(Scenes as source code)
========================================

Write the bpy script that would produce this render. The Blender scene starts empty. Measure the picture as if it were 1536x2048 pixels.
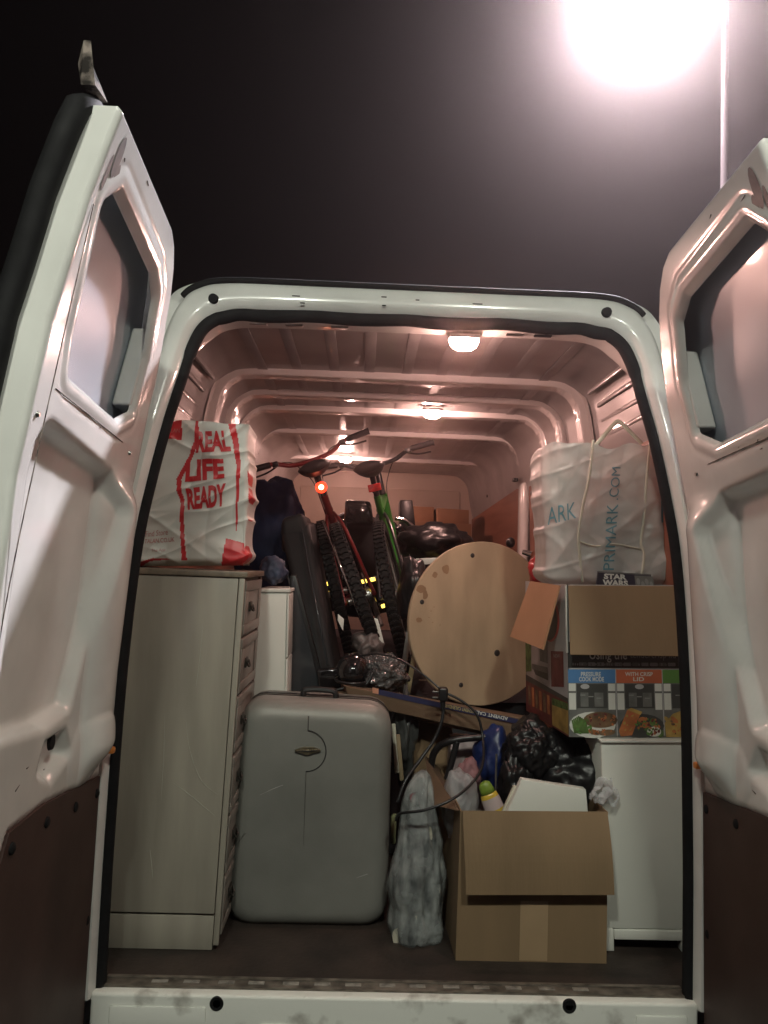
import bpy, bmesh, math, random
import numpy as np
from mathutils import Vector, Matrix, noise
random.seed(7)
sc = bpy.context.scene
COL = sc.collection
R = math.radians

# ------------------------------------------------------------------ camera
CAM = np.array([-0.132, -2.09, 1.11])
FPX, YAW, PIT, ROLL = 1540.0, R(1.5), R(3.96), R(1.95)
fw = np.array([math.sin(YAW)*math.cos(PIT), math.cos(YAW)*math.cos(PIT), math.sin(PIT)])
r0 = np.cross(fw, [0, 0, 1.0]); r0 /= np.linalg.norm(r0); u0 = np.cross(r0, fw)
rr = r0*math.cos(ROLL) + u0*math.sin(ROLL)
uu = -r0*math.sin(ROLL) + u0*math.cos(ROLL)
cd = bpy.data.cameras.new('camera'); cam = bpy.data.objects.new('camera', cd); COL.objects.link(cam)
cd.sensor_fit = 'VERTICAL'; cd.sensor_height = 36; cd.sensor_width = 27; cd.lens = 36*FPX/2048
cd.clip_start = .02; cd.clip_end = 500
M4 = Matrix.Identity(4)
for i in range(3):
    M4[i][0] = rr[i]; M4[i][1] = uu[i]; M4[i][2] = -fw[i]; M4[i][3] = CAM[i]
cam.matrix_world = M4
sc.camera = cam

# ------------------------------------------------------------------ night sky, exposure
w = bpy.data.worlds.new('World'); sc.world = w; w.use_nodes = True
nt = w.node_tree; bg = nt.nodes['Background']
sky = nt.nodes.new('ShaderNodeTexSky'); sky.sky_type = 'NISHITA'; sky.sun_disc = False
sky.sun_elevation = R(-4); sky.sun_rotation = R(180)
tint = nt.nodes.new('ShaderNodeMixRGB'); tint.blend_type = 'MIX'; tint.inputs[0].default_value = .85
tint.inputs[2].default_value = (.045, .034, .033, 1)
nt.links.new(sky.outputs[0], tint.inputs[1]); nt.links.new(tint.outputs[0], bg.inputs['Color'])
bg.inputs['Strength'].default_value = .03
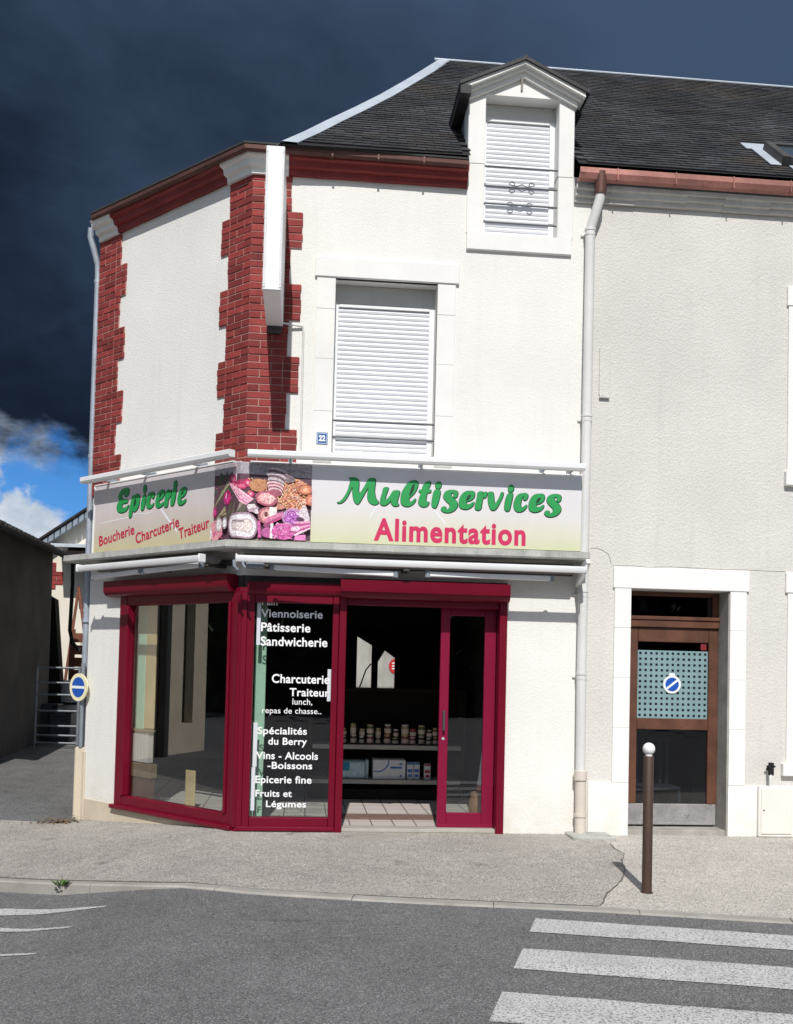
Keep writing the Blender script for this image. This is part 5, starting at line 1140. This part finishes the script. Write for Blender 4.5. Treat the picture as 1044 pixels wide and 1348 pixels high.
stack_at = [  # x, bottom (r,h,content,lid), top or None
 (1.125, (.036, .10, 'dark', 'white'), (.034, .09, 'brown', 'gold'), 'leftmost stack by the door post'), (1.245, (.040, .115, 'brown', 'white'), (.036, .135, 'pale', 'gold'), 'second stack, a tall one'), (1.345, (.034, .095, 'dark', 'white'), (.034, .09, 'pale', 'gold'), 'short third stack'),
 (1.445, (.042, .115, 'red', 'white'), (.042, .125, 'green', 'gold'), 'tall fourth stack above the white box'), (1.545, (.032, .095, 'brown', 'white'), (.034, .10, 'pale', 'gold'), 'fifth stack'), (1.655, (.042, .12, 'brown', 'gold'), (.042, .125, 'red', 'white'), 'tall middle stack'),
 (1.755, (.044, .085, 'dark', 'gold'), (.032, .10, 'dark', 'white'), 'wide low stack right of the tall middle stack'), (1.872, (.048, .12, 'red', 'gold'), (.046, .125, 'pale', 'white'), 'widest stack'), (1.965, (.038, .095, 'red', 'white'), (.040, .10, 'red', 'red'), 'pinkish stack beside the widest'),
 (2.075, (.040, .11, 'dark', 'white'), (.044, .13, 'green', 'gold'), 'stack topped by a green jar'), (2.165, (.036, .09, 'brown', 'white'), (.034, .095, 'dark', 'gold'), 'short stack near the sliding door'), (2.245, (.032, .10, 'dark', 'gold'), (.032, .11, 'brown', 'gold'), 'slim stack against the sliding door stile')]
for i, (x, bt, tp_, where) in enumerate(stack_at):
    y = 2.40 + random.uniform(-.015, .02)
    jar(x, y, 0.6585, *bt, '%s jar, %s lid, lower of the %s' % (bt[2], bt[3], where))
    jar(x + random.uniform(-.006, .006), y, 0.6595 + bt[1], *tp_, '%s jar, %s lid, upper of the %s' % (tp_[2], tp_[3], where))
M_carton = mat('white_carton', (0.66, 0.67, 0.70), 0.55, 0.06, 20); M_cblue = mat('blue_carton_print', (0.05, 0.16, 0.42), 0.5, 0.1, 20); M_cteal = mat('teal_carton_print', (0.02, 0.22, 0.34), 0.5, 0.1, 20); M_cred = mat('red_carton_print', (0.36, 0.03, 0.06), 0.5, 0.1, 20)
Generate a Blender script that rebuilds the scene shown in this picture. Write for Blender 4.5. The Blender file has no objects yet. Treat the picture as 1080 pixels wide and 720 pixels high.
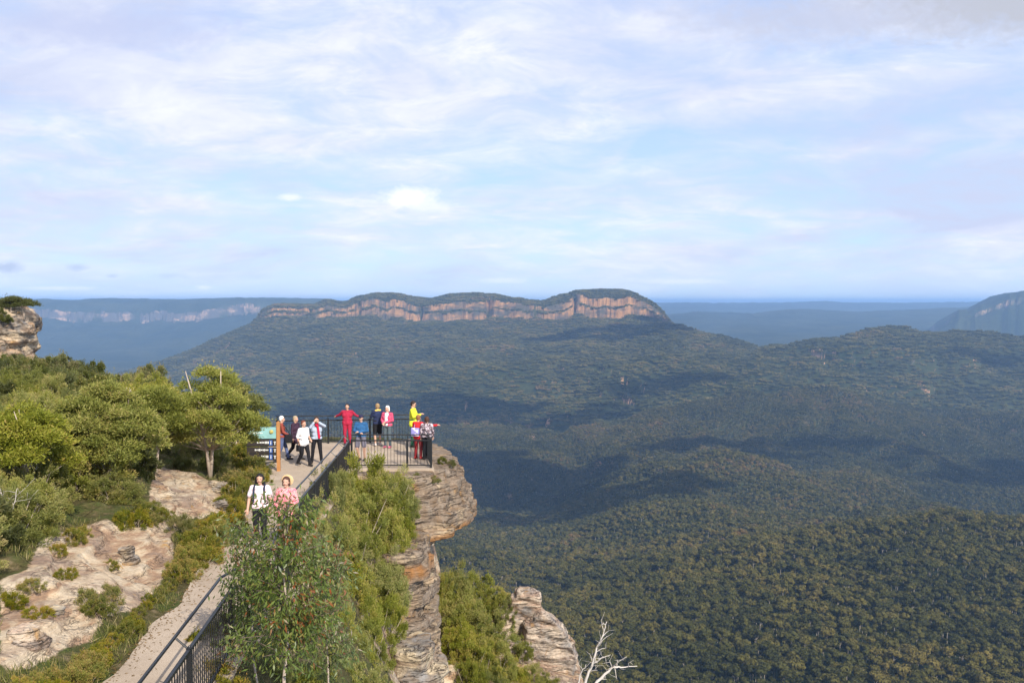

========================================

Objective:
Leave the images out, please, and restate each line word for word.

Solution to this exercise:
Write the bpy script that would produce this render. The Blender scene starts empty. Measure the picture as if it were 1536x2048 pixels.
import bpy, bmesh, math, random
import numpy as np
from mathutils import Vector, Matrix, noise
random.seed(7)
sc = bpy.context.scene
COL = sc.collection
R = math.radians

# ------------------------------------------------------------------ camera
CAM = np.array([-0.132, -2.09, 1.11])
FPX, YAW, PIT, ROLL = 1540.0, R(1.5), R(3.96), R(1.95)
fw = np.array([math.sin(YAW)*math.cos(PIT), math.cos(YAW)*math.cos(PIT), math.sin(PIT)])
r0 = np.cross(fw, [0, 0, 1.0]); r0 /= np.linalg.norm(r0); u0 = np.cross(r0, fw)
rr = r0*math.cos(ROLL) + u0*math.sin(ROLL)
uu = -r0*math.sin(ROLL) + u0*math.cos(ROLL)
cd = bpy.data.cameras.new('camera'); cam = bpy.data.objects.new('camera', cd); COL.objects.link(cam)
cd.sensor_fit = 'VERTICAL'; cd.sensor_height = 36; cd.sensor_width = 27; cd.lens = 36*FPX/2048
cd.clip_start = .02; cd.clip_end = 500
M4 = Matrix.Identity(4)
for i in range(3):
    M4[i][0] = rr[i]; M4[i][1] = uu[i]; M4[i][2] = -fw[i]; M4[i][3] = CAM[i]
cam.matrix_world = M4
sc.camera = cam

# ------------------------------------------------------------------ night sky, exposure
w = bpy.data.worlds.new('World'); sc.world = w; w.use_nodes = True
nt = w.node_tree; bg = nt.nodes['Background']
sky = nt.nodes.new('ShaderNodeTexSky'); sky.sky_type = 'NISHITA'; sky.sun_disc = False
sky.sun_elevation = R(-4); sky.sun_rotation = R(180)
tint = nt.nodes.new('ShaderNodeMixRGB'); tint.blend_type = 'MIX'; tint.inputs[0].default_value = .85
tint.inputs[2].default_value = (.045, .034, .033, 1)
nt.links.new(sky.outputs[0], tint.inputs[1]); nt.links.new(tint.outputs[0], bg.inputs['Color'])
bg.inputs['Strength'].default_value = .03
Keep writing the Blender script for this image. This is part 5, starting at line 1140. This part finishes the script. Write for Blender 4.5. Treat the picture as 1044 pixels wide and 1348 pixels high.
stack_at = [  # x, bottom (r,h,content,lid), top or None
 (1.125, (.036, .10, 'dark', 'white'), (.034, .09, 'brown', 'gold'), 'leftmost stack by the door post'), (1.245, (.040, .115, 'brown', 'white'), (.036, .135, 'pale', 'gold'), 'second stack, a tall one'), (1.345, (.034, .095, 'dark', 'white'), (.034, .09, 'pale', 'gold'), 'short third stack'),
 (1.445, (.042, .115, 'red', 'white'), (.042, .125, 'green', 'gold'), 'tall fourth stack above the white box'), (1.545, (.032, .095, 'brown', 'white'), (.034, .10, 'pale', 'gold'), 'fifth stack'), (1.655, (.042, .12, 'brown', 'gold'), (.042, .125, 'red', 'white'), 'tall middle stack'),
 (1.755, (.044, .085, 'dark', 'gold'), (.032, .10, 'dark', 'white'), 'wide low stack right of the tall middle stack'), (1.872, (.048, .12, 'red', 'gold'), (.046, .125, 'pale', 'white'), 'widest stack'), (1.965, (.038, .095, 'red', 'white'), (.040, .10, 'red', 'red'), 'pinkish stack beside the widest'),
 (2.075, (.040, .11, 'dark', 'white'), (.044, .13, 'green', 'gold'), 'stack topped by a green jar'), (2.165, (.036, .09, 'brown', 'white'), (.034, .095, 'dark', 'gold'), 'short stack near the sliding door'), (2.245, (.032, .10, 'dark', 'gold'), (.032, .11, 'brown', 'gold'), 'slim stack against the sliding door stile')]
for i, (x, bt, tp_, where) in enumerate(stack_at):
    y = 2.40 + random.uniform(-.015, .02)
    jar(x, y, 0.6585, *bt, '%s jar, %s lid, lower of the %s' % (bt[2], bt[3], where))
    jar(x + random.uniform(-.006, .006), y, 0.6595 + bt[1], *tp_, '%s jar, %s lid, upper of the %s' % (tp_[2], tp_[3], where))
M_carton = mat('white_carton', (0.66, 0.67, 0.70), 0.55, 0.06, 20); M_cblue = mat('blue_carton_print', (0.05, 0.16, 0.42), 0.5, 0.1, 20); M_cteal = mat('teal_carton_print', (0.02, 0.22, 0.34), 0.5, 0.1, 20); M_cred = mat('red_carton_print', (0.36, 0.03, 0.06), 0.5, 0.1, 20)
Generate a Blender script that rebuilds the scene shown in this picture. Write for Blender 4.5. The Blender file has no objects yet. Treat the picture as 1080 pixels wide and 720 pixels high.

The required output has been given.